Latest update November 27th, 2024 1:00 AM
Oct 31, 2010 Features / Columnists, My Column
By Adam Harris
Sometimes people come up with thoughts and ideas or they make comments that set others to thinking about the reality of some situations. I happened to be talking to Glenn Lall about the way forward for the newspaper when the power went. Like me, he became angry. Unlike me, he lashed out at the direction in which the country is heading.
“This is eye pass. The government has no respect for us,” he exclaimed.
He is already peeved at the over-priced contracts and the shoddy work that some people produce despite collecting the kind of money that would transform some communities. So there we were sitting with Glenn fuming and me simply listening.
Then he said something that fashioned this column and set me thinking. “Adam, after air, food and shelter, the next most important thing is electricity.” I travelled back to the days when most of Guyana was without electricity and people thought nothing of that. Of course, there were no blackouts and people like me did school work by lamp light and candlelight.
However, a lot changed since then. Electricity became commonplace. I remember the time when electricity was introduced to Beterverwagting. The year was 1965. When the switch was thrown people basked in the glow. I recall the villagers walking around looking at the homes lit with electricity and commenting how nice they looked.
I also recall people throwing out their lamps, especially gas lamps that had served them so well. One week later a blackout visited them and there was a mad scramble in the rubbish heaps for those very gas lamps that had been discarded so unceremoniously.
Industries remodeled their production line to accommodate electricity and the large generators that powered some homes became silent. Some businesses expanded their operations and Guyana was on the move in the right direction. There were smiles around.
Something went horribly wrong because suddenly the generators came back into operation. The electricity that brought so many smiles was fading. I still recall the days when there was a mere eight megawatts in the system, when there was no water in the pipelines and people trekked long distances to access water, when even the state provided tanks along roadways for people to get water.
People bought newspapers to see when they could rely on power. That section of the newspaper was known as the load shedding guide. Imagine providing people with an important resource was called load shedding.
Things improved slightly with the arrival of imported generators and for whatever reason the government ensured that at Christmas there were lights. And people really used the power because traditionally, that was one time of the year when we usually make ourselves happy. Electricity was important.

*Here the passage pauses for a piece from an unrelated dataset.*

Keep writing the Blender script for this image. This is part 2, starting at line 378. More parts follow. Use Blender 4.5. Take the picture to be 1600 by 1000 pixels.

Last year, Guyana Power and Light proudly announced that blackout would be a thing of the past and indeed it should. One of the first words my 24-year-old daughter uttered was blackout.
GPL installed a monstrous generating system and I was happy. I had lived to see the day when blackout was banished. I heard the power company talk about surplus capacity and things like that. Even Prime Minister Sam Hinds was like a little boy at Christmas time with a toy that he desired. He was exuberant. The PPP government had buried blackout, he said.
Lo and behold, I have come to realise that blackout must be the legendary phoenix. It has arisen bigger and more powerful than before. It hits me every day for hours, sometimes in the midst of something interesting. There are no excuses or warnings; just a simple disappearance of power heralded by the silence that descends on communities.
This must be the sequel to a horror movie ‘The return of blackout’
At nights, when the power returns before nine there are the hundreds of little voices shouting “Lights” in the same way I used to shout “Hooray” at rallies and at birthday parties. In this day and age this should not be. Now I hear President Bharrat Jagdeo talking about spending a further US$20 million to end Guyana’s power woes. What happened to the promise made last year when it was said that we would now have surplus power?
Then I realised that we had paid Makeshwar Fip Motilall US$15.4 million to construct a road to the Amaila Falls hydro project. That too is supposed to end all blackouts. And I hear about another sum of money for electricity.
Something has to be horribly wrong. Perhaps the programme planners simply do not know what Guyana’s energy needs are. Perhaps we have paid money in all good faith but someone has taken the money and run, leaving us no better than we were before.
Friday night was a case in point. There was this horrific minibus collision on the Corentyne. The reporter was tasked with getting the story and photographs to me. He couldn’t because the power went and New Amsterdam and Canje were without power until midnight. That we got the story and photographs is testimony to how hard some reporters work to get the news to the readers.
On Wednesday a blackout shut down the operations at Customs House. Importers had to sit around for hours because no one could do any work. That was a waste of time and money. Perhaps Customs House believed GPL and discarded its generators that once made so much noise in the Tiger Bay neighbourhood.
Many companies, though, have resorted to what they call self-generation. I know that Banks DIH, Demerara Distillers Limited and a few other companies have installed their own power supply, opting to ignore GPL all together because of the unreliability and the cost.
Someone at Banks DIH once told me that whenever there was a blackout the quality of the beer was severely affected. At one time way back when, no two beers tasted alike.
I am at a loss and I will try to get answers to the burning question of why did blackout return. Perhaps it got deported like so many other Guyanese. Perhaps it merely took a holiday.